The Power Index ranks five major capital buckets by relative performance for the short window ending March 12, 2026 (Tue close → Wed close). U.S. Equities are proxied by SPY, Treasuries by IEF, Commodities by DBC, Gold by GLD, and Bitcoin by BTC spot close.
The ranking table changed again. Commodities returned to first place as oil rebounded into the $90–$92 range. U.S. Equities slipped from the top spot back to fourth as the prior session’s relief rally failed to broaden. Gold and Treasuries remained in the middle of the table, and Bitcoin stayed last.
Ranked: The Reversal
Commodities rise back to #1. The rebound in crude restored commodity leadership for this window. The bucket regained control of the table after only one session out of first, confirming that energy sensitivity still carries the strongest relative influence.
Gold holds #2. Defensive demand stayed in place as uncertainty around energy and inflation remained unresolved. Gold again occupied an upper position without overtaking the commodity complex.
Treasuries remain #3. The bond bucket continued to reflect stability rather than expansion. Yields stayed contained enough to preserve Treasuries’ position, but not soft enough to move duration into leadership.
U.S. Equities fall to #4. The prior session’s rebound did not extend into a stronger second leg. Relative strength faded as equities moved back below the more defensive and inflation-linked buckets.
Bitcoin remains #5. The crypto bucket again failed to improve its rank. The table continues to show weak participation from speculative capital even when headline equity volatility moderates.
Contribution dispersion moved back toward the hard-asset side of the table. The brief equity-led shift did not persist. Commodity leadership returned quickly, and the rest of the hierarchy largely stayed intact around it.
Positional Takeaways
Commodities return to #1 — energy strength again leads the table.
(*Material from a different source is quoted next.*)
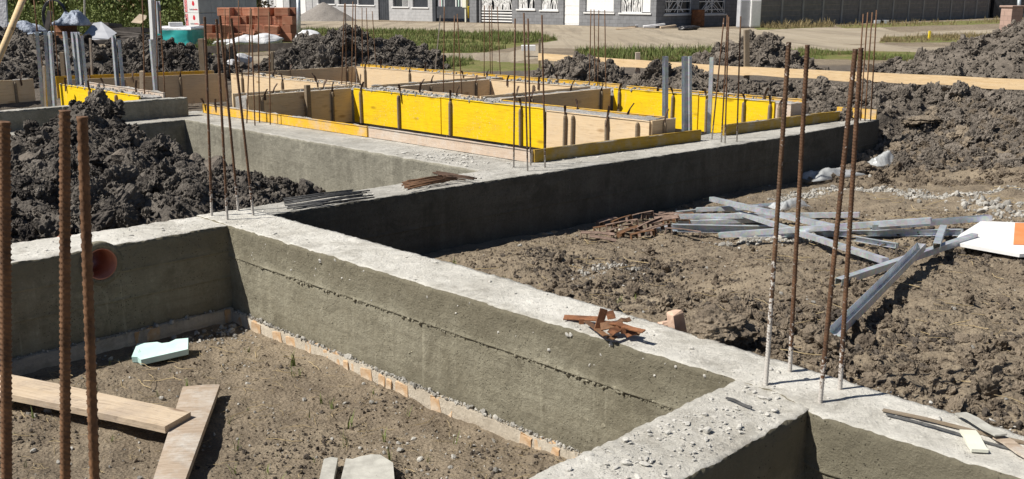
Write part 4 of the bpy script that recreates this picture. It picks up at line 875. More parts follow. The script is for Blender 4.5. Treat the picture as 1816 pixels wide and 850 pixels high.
def dome(cx_, cy_, rx, ry, h, seed, rag=.35):
    def f(a, b, X, Y):
        d = np.sqrt(((X-cx_)/rx)**2+((Y-cy_)/ry)**2)*(1+.35*fbm(X*.9, Y*.9, None, 3, seed))
        g = ground_z(X, Y, False); return g-.06+h*np.clip(1-d, -.15, 1)**1.0*(1+rag*fbm(X*1.5, Y*1.5, None, 3, seed+2))+lumpy(X, Y, seed+4, .2)*np.clip(1.05-d, 0, 1)
    return f
HP = [('dark heap at the left edge behind the steel channels', -10.2, 21.5, 3.6, 2.6, .95, 'soil_dark', 900, .09), ('dark heap right of the paired channels at the far left', -7.6, 22, 2.4, 1.7, .80, 'soil_dark', 900, .08),
 ('tallest dark heap left of centre behind the pit', -3.9, 24.5, 2.2, 1.7, 1.0, 'soil_dark', 900, .085), ('small dark heap in front of the left end of the long timber', 1.15, 18.8, 1.35, 1.1, .58, 'soil_grey', 600, .06),
 ('earth heap behind the two left upright channels at the right', 3.0, 17.6, 1.5, 1.0, .42, 'soil_grey', 500, .06), ('earth heap behind the long timber beside its tall stake', 5.6, 24, 1.7, 1.0, .70, 'soil_grey', 500, .08), ('small round heap behind the long timber at the right', 7.6, 20.7, .9, .7, .34, 'soil_grey', 200, .06),
 ('large earth mound rising at the right edge', 10.4, 20.6, 3.4, 2.6, 1.25, 'soil_grey', 1400, .065)]
for i, (lab, x, y, rx, ry, h, mt, n, md_) in enumerate(HP): heap(lab, x-rx*1.3, x+rx*1.3, y-ry*1.3, y+ry*1.3, dome(x, y, rx, ry, h, 300+i*11), .06, mt, n, md_*.75, .2, 300+i*11, 'xy', n*7)
# loose earth: clods and crumbs over the ground
def on_ground(n, u0, u1, v0, v1, cond=None):
    u = RNG.uniform(u0, u1, n); v = RNG.uniform(v0, v1, n); x = (u-v)*S2; y = (u+v)*S2
    if cond is not None: k = cond(u, v, x, y); x, y = x[k], y[k]
    return np.stack([x, y, ground_z(x, y)], 1)
def patchy(s, lo): return lambda u, v, x, y: fbm(x*1.1, y*1.1, None, 4, s, .6)+RNG.uniform(-.15, .15, len(x)) > lo
def sc_ground(name, lab, n, box, kind, mat, med, sig, lo, hi, cond=None, sink=.2, cat='earth', tilt=math.pi):
    p = on_ground(n, *box, cond); s = lognorm(len(p), med, sig, lo, hi); p[:, 2] += s*sink; return scatter(name, p, s, kind, mat, lab, cat, None, tilt)
sc_ground('earth_crumbs', 'fine crumbly brown earth right of the lit beam', 34000, (4.02, 9.5, -.6, 6.4), 'crumb', 'soil', .0065, .5, .003, .022)
sc_ground('earth_clods', 'larger brown clods along the lit beam at the lower right', 2600, (4.05, 6.2, -.6, 3.0), 'clod', 'soil', .021, .55, .008, .1, lambda u, v, x, y: (u < 4.5+RNG.random(len(u))*1.7))
sc_ground('earth_crumbs', 'dark moist crumbs in patches right of the lit beam', 26000, (4.1, 8.5, -.5, 6.0), 'crumb', 'soil_deep', .0105, .55, .004, .035, patchy(404, .12))
sc_ground('earth_clods', 'clods in rough patches beside the lit beam', 2600, (4.1, 8.0, -.5, 5.6), 'clod', 'soil', .02, .6, .008, .08, patchy(405, .14))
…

Gold remains #2 — defensive participation continues.
Treasuries remain #3 — duration stays stable but secondary.
U.S. Equities fall to #4 — the rebound lost relative force.
Bitcoin remains #5 — speculative participation still ranks last.
The structure rotated back. Commodity leadership reasserted itself, while equities failed to hold the top position for more than one window. The broader hierarchy remains selective, with Bitcoin still disconnected from the leading groups.